Return to index: [Subject] [Thread] [Date] [Author]

Testing the waters in Court

[Subject Prev][Subject Next][Thread Prev][Thread Next]
DISCLAIMER: The purpose of this message is to question the feasibility of
resolving issues related to wood design methodology in court rather than
across committee tables as it should reasonably be resolved.

Recently, the City of Los Angeles published an Information Bulletin -
document ST-12 that establishes an "Interim Alternate Method for
Distribution of Lateral Forces in Wood Frame Buildings Assuming Flexible
Diaphragms". It is important to note that this bulletin does not arbitrarily
exempt wood framed buildings from compliance with the provisions of the 97
UBC. Instead, it offers an "Interim" alternative design that anticipates
equal or greater levels of protection with less paperwork.

This poses a legal and ethical dilemma. The wood diaphragm torsion and
shearwall rigidity issues are not being resolved AND the design engineer is
bound by professional responsibility to provide no less than that required
by the published code. Building departments can NOT provide protection for
engineers who comply with lesser standards that the building official may
allow. This can only be determined in court if a Standard of Professional
Care is not established or approval to less compliance published in a
document recognized legally as establishing this standard of care (i.e.,
ICBO's Building Standards).

The choice is to A) "bite the bullet" and comply fully with the provisions
of the code to the best of your professional ability or B)force a resolution
by establishing precedence through a court decision.
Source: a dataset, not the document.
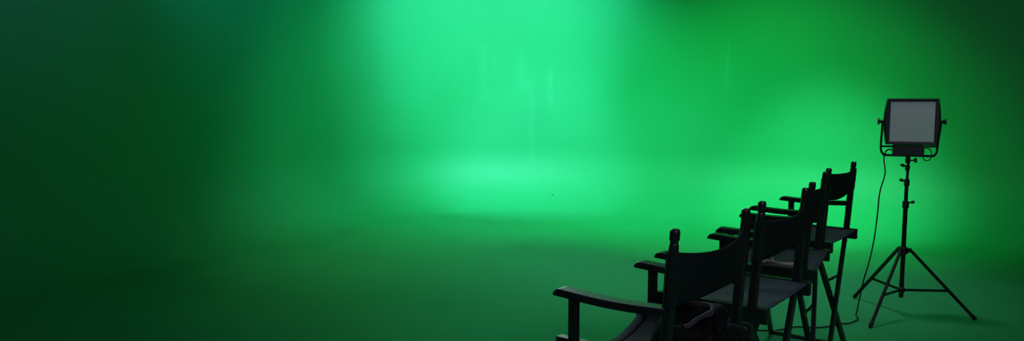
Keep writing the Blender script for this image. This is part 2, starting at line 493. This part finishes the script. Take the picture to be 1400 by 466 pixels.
# front recess -> front rim -> sides -> back
ringloft(bm, [(-.030, sh(inner)), (-.042, sh(inner)), (-.044, sh(outline(HW - .004, HH - .004, .014))), (-.036, sh(outline(HW, HH, .022))),
              (.03, sh(outline(HW, HH, .022))), (.06, sh(outline(HW - .03, HH - .02, .01))), (.095, sh(outline(HW - .06, HH - .05, .008)))], False, True)
housing = link('housing', bm, BLACK_PLASTIC, panel, bevel=.002)
for k in range(7):
    x = -.09 + k * .03
    bm = box(x - .003, x + .003, .09, .118, zc - .10, zc + .10)
    link('cooling_fin', bm, DARK_METAL, housing)
# diffuser with its columns of lamps showing faintly
m, N, L, b = new_mat('panel_diffuser')
b.inputs['Roughness'].default_value = .35
tc = N.new('ShaderNodeTexCoord'); sep = N.new('ShaderNodeSeparateXYZ'); L.new(tc.outputs['Object'], sep.inputs[0])
def sine(sock, f):
    a = N.new('ShaderNodeMath'); a.operation = 'MULTIPLY'; a.inputs[1].default_value = f; L.new(sock, a.inputs[0])
    s = N.new('ShaderNodeMath'); s.operation = 'SINE'; L.new(a.outputs[0], s.inputs[0]); return s.outputs[0]
sx, sz = sine(sep.outputs[0], 2 * PI / .0125), sine(sep.outputs[2], 2 * PI / .0125)
a = N.new('ShaderNodeMath'); a.operation = 'MULTIPLY'; a.inputs[1].default_value = .35; L.new(sz, a.inputs[0])
a2 = N.new('ShaderNodeMath'); a2.operation = 'ADD'; L.new(sx, a2.inputs[0]); L.new(a.outputs[0], a2.inputs[1])
mr = N.new('ShaderNodeMapRange'); mr.inputs[1].default_value = -1.4; mr.inputs[2].default_value = 1.4; L.new(a2.outputs[0], mr.inputs[0])
mx = N.new('ShaderNodeMix'); mx.data_type = 'RGBA'
mx.inputs[6].default_value = (.64, .68, .70, 1); mx.inputs[7].default_value = (.86, .88, .90, 1)
L.new(mr.outputs[0], mx.inputs[0]); L.new(mx.outputs[2], b.inputs['Base Color'])
DIFF = m
link('diffuser', box(-.157, .157, -.0335, -.029, zc - .141, zc + .141), DIFF, panel, label='pale grey diffuser face with faint vertical columns of lamps')
# yoke
yz0 = pz(1.152)
def rounded_u():
    L_, R_ = -.206, .200
    pts = [(-.204, 0, zc + .005), (-.207, 0, zc - .08), (-.209, 0, zc - .17), (-.205, 0, yz0 + .030), (-.190, 0, yz0 + .008), (-.165, 0, yz0),
           (0, 0, yz0), (.150, 0, yz0), (.172, 0, yz0 + .008), (.186, 0, yz0 + .030), (.190, 0, zc - .15), (.199, 0, zc - .07), (.206, 0, zc + .005)]
    return spline(pts, 4)
yoke = link('yoke', tube(rounded_u(), .0085, 10), DARK_METAL, panel, smooth=True)
bm = bmesh.new(); add_bar(bm, (-.205, 0, zc - .178), (.190, 0, zc - .172), .014, .012, up=(0, 0, 1)); link('crossbar', bm, DARK_METAL, yoke)
for s in (-1, 1):
    x0 = s * .188
    bm = bmesh.new()
    add_tube(bm, [(x0, 0, zc), (s * .214, 0, zc), (s * .2145, 0, zc), (s * .228, 0, zc), (s * .2285, 0, zc), (s * .240, 0, zc)], [.009, .009, .015, .013, .024 if s < 0 else .019, .022 if s < 0 else .021], 10)
    link('tilt_knob', bm, BLACK_PLASTIC, panel)
psu = link('power_supply', box(-.125, .095, -.035, .035, yz0 - .004, zc - .166), BLACK_PLASTIC, panel, bevel=.006)
bm = bmesh.new(); add_tube(bm, [(-.012, 0, pz(1.155)), (-.012, 0, pz(1.125)), (-.012, 0, pz(1.099))], [.016, .019, .018], 12)
rc = link('stand_receiver', bm, BLACK_PLASTIC, panel)
bm = bmesh.new(); add_tube(bm, [(0, -.004, pz(1.118)), (.03, -.01, pz(1.12)), (.031, -.01, pz(1.12)), (.05, -.012, pz(1.122))], [.006, .006, .017, .016], 10)
link('knob', bm, BLACK_PLASTIC, rc)
link('lead', tube(spline([(.09, -.02, yz0 + .05), (.125, -.03, yz0 + .055), (.145, -.03, yz0 + .02), (.135, -.03, yz0 - .022), (.105, -.03, yz0 - .030), (.085, -.025, yz0 - .005), (.083, -.02, yz0 + .004)], 5), .0035, 6), RUBBER, psu, smooth=True, label='short looped lead')
# power cable: leaves the supply at the left, hangs down and runs over the floor to the chairs
Rz = Matrix.Rotation(YAW, 3, 'Z')
def pw(x, y, z): return Vector((SX + .012, SY, 0)) + Rz @ Vector((x * PX, y, z))
cab = [pw(-.131, -.02, 1.190), pw(-.155, -.03, 1.195), pw(-.180, -.03, 1.170), pw(-.186, -.03, 1.120), (2.615, 5.33, 1.03), (2.575, 5.31, .90), (2.555, 5.29, .73),
       (2.535, 5.28, .57), (2.505, 5.27, .42), (2.475, 5.28, .28), (2.470, 5.32, .13), (2.475, 5.36, .03), (2.470, 5.36, .0065),
       (2.440, 5.26, .0065), (2.392, 5.213, .0065), (2.33, 5.16, .0065), (2.258, 5.150, .0065), (2.16, 5.09, .0065), (2.061, 5.061, .0065), (1.93, 5.08, .0065), (1.76, 5.0, .0065), (1.5, 5.02, .0065)]
cb = link('power_cable', tube(spline(cab, 6), .0048, 8), RUBBER, None, smooth=True)
cb['label'] = 'thin black cable hanging from the LED panel and running across the floor'; cb['category'] = 'cable'

# ------------------------------------------------------------------ camera
cam = bpy.data.cameras.new('camera'); co = bpy.data.objects.new('camera', cam); C.objects.link(co)
co.location = (0, 0, 1.5704); co.rotation_euler = (PI / 2 - .097, 0, 0)
cam.sensor_fit = 'HORIZONTAL'; cam.sensor_width = 36; cam.lens = 1044.83 / 1400 * 36
cam.clip_start = .05
scene.camera = co

# ------------------------------------------------------------------ lights
def spot(name, loc, target, power, col, angle, blend, radius=.15):
    d = bpy.data.lights.new(name, 'SPOT'); d.energy = power; d.color = col; d.spot_size = math.radians(angle); d.spot_blend = blend
    d.shadow_soft_size = radius
    o = bpy.data.objects.new(name, d); C.objects.link(o); o.location = loc
    o.rotation_euler = (Vector(target) - Vector(loc)).to_track_quat('-Z', 'Y').to_euler()
    return o
def area(name, loc, target, power, col, size):
    d = bpy.data.lights.new(name, 'AREA'); d.energy = power; d.color = col; d.size = size; d.shape = 'SQUARE'
    o = bpy.data.objects.new(name, d); C.objects.link(o); o.location = loc
    o.rotation_euler = (Vector(target) - Vector(loc)).to_track_quat('-Z', 'Y').to_euler()
    return o
spot('base_spot', (0.95,6.19,4.0), (1.73,9.70,.7), 337.4, (0.479, 0.649, 1.000), 34,1.0,.2)
spot('base_spot', (1.16,5.90,4.0), (2.59,9.20,.7), 182.4, (0.000, 0.816, 1.000), 48,1.0,.2)
spot('base_spot', (1.40,5.75,4.0), (3.46,8.70,.7), 936.2, (0.315, 1.000, 0.812), 34,1.0,.2)
spot('chair_spot', (1.0, 3.3, 4.6), (1.25, 3.5, .75), 14, (.55, .8, 1), 34, 1.0, .3)  # unseen spot added above the row to brighten the seats
spot('chair_spot', (-.05, 8.3, 3.5), (.6, 2.9, .85), 170, (.88, .97, 1), 24, 1.0, .25)
spot('floor_fill', (-1.2,7.2,4.8), (-1.2,8.2,0), 131.6, (0.849, 1.000, 0.788), 60,1.0,.2)  # this and the next two: unseen spots added to lift the floor
spot('floor_fill', (-0.5,5.5,4.8), (-0.5,6.5,0), 101.5, (1.000, 0.729, 0.328), 60,1.0,.2)
spot('floor_fill', (2,5.8,4.8), (2,6.8,0), 310.7, (1.000, 0.616, 0.946), 60,1.0,.2)
spot('low_spot', (0.21,6.8,4.8), (0.34,10.50,.9), 865.6, (0.386, 0.499, 1.000), 32,.8,.2)
area('overhead_fill', (0,5.2,4.6), (.8,3.0,.8), 6.9, (0.585, 0.000, 1.000), 1.6)
area('overhead_fill', (2.5,4.5,4.6), (2.5,4.0,0), 13.5, (0.758, 1.000, 0.443), 1.6)  # unseen area light, added to brighten the floor by the chairs
spot('high_spot', (0.00,7.2,5.4), (-0.2,11.2,2.2), 196.2, (0.402, 0.850, 1.000), 54,.6,.25)
spot('high_spot', (0.00,7.2,5.4), (-0.2,11.2,2.9), 840.4, (0.244, 0.646, 1.000), 54,.6,.25)
spot('high_spot', (-0.25,7.2,5.4), (-0.7,11.2,2.2), 417.3, (0.334, 0.970, 1.000), 54,.6,.25)
spot('high_spot', (0.25,7.2,5.4), (0.3,11.2,2.2), 389.3, (0.059, 1.000, 0.756), 54,.6,.25)
spot('side_spot', (-2.6,6.8,5.0), (-3.0,8.8,3.6), 193.9, (0.102, 0.509, 1.000), 80,1.0,.2)
spot('side_spot', (-1.2, 4.4, 4.9), (-4.0, 6.4, 3.7), 130, (.55, .3, 1), 56, 1.0, .3)
area('front_fill', (1.0,-1.5,3.2), (2.5,5.4,1.0), 49.7, (0.678, 0.789, 1.000), 1.5)  # unseen fill added on the camera side for the LED panel's face
spot('cyc_spot', (0.14,6.85,4.5), (-0.95,9.86,0.9), 264.3, (0.347, 1.000, 0.689), 70,1.0,.2)
spot('cyc_spot', (0.14,6.85,4.5), (-0.95,9.86,2.4), 130.9, (0.000, 1.000, 0.738), 70,1.0,.2)
spot('cyc_spot', (0.63,7.10,4.5), (0.69,10.30,0.9), 422.5, (0.193, 1.000, 0.738), 70,1.0,.2)
spot('cyc_spot', (1.08,6.38,4.5), (2.77,9.10,0.9), 722.6, (0.084, 1.000, 0.334), 70,1.0,.2)

w = bpy.data.worlds.new('world'); scene.world = w; w.use_nodes = True
w.node_tree.nodes['Background'].inputs[0].default_value = (.5, .8, .8, 1)
w.node_tree.nodes['Background'].inputs[1].default_value = .004

vs_ = scene.view_settings
scene.display_settings.display_device = 'sRGB'
vs_.view_transform = 'Standard'; vs_.look = 'None'; vs_.gamma = 1; vs_.exposure = 0; vs_.use_curve_mapping = False
scene.cycles.use_denoising = True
As long as expert witnesses are allowed to use the ambiguity of the code
rhetoric to "spin" interpretation, no other "willing" venue exist to resolve
the issues. However, few cases ever reach litigation -  settlements are
generally reached - supposedly contingent upon no admission of wrong-doing
(although implication always remains). How many times must the issue be
tested before engineers are denied representation for issues related to wood
structures - or worse yet, before engineers are denied coverage because they
have been unreasonable victims of frivolous suits supported on weak or
ambiguous interpretation of the code.

However, should this become the only options, we as a professional
community, may find it necessary to privately fund legal expenses necessary
to force a resolution to this issue in order to protect our future
liability.
Resolving professional issues in court to force resolution of an issue that
should be considered the ethical responsibility of our policy makers will
bring shame to our profession - as much as a family airing their dirty
laundry in public. However, when push comes to shove - forcing litigation
may save millions in the long run and protect the reputation of engineers
forced to accept implications of wrong-doing by those finding it less costly
to settle out of court.

I urge the policy makers to resolve the outstanding issues and those in
private practice to invest in a defense fund to force legal resolution if
this is the only avenue that remains available for our protection.